Quero conhecer o que lá corre em baixo assim pontuado por convulsões amargas. As duas correntes não se encontram. Vejo em mim duas mulheres bizarramente ligadas uma à outra como gêmeos de circo. Vejo-as arrancarem-se uma da outra. Consigo mesmo ouvir o rasgão, a ira e o amor, a paixão e o sofrimento. Quando esse ato-deslocação de repente pára – ou quando deixo de ter consciência do som - o silêncio torna-se então ainda mais terrível uma vez que à minha volta não há senão loucura, a loucura das coisas que atraem coisas de dentro de cada um, raízes que se afastam para crescerem separadamente, tensão provocada para atingir a unidade."

(...)

"Engulo as minhas próprias palavras.

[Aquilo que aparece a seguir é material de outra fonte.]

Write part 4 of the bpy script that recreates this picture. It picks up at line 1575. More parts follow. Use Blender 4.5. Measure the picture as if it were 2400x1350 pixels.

Rumino e rumino tudo até que se deteriore. Cada pensamento e cada impulso é mastigado até que se transforme em nada. Quero controlar todos os meus pensamentos de uma vez, mas eles fogem em todas as direções. Se o conseguisse seria capaz de capturar os espíritos mais sutis, como um cardume de pequenos peixes de água doce. Poderia revelar inocência e duplicidade, generosidade e cálculo, medo, covardia e coragem. Pretendo dizer toda a verdade e não consigo dizer toda a verdade porque, para isso, teria de ser capaz de escrever quatro páginas simultaneamente, quatro longas colunas simultâneas, quatro páginas resultando numa, e essa é a razão porque não escrevo nada. Teria para isso de escrever em reverso, voltar atrás constantemente para agarrar os ecos e os acordes."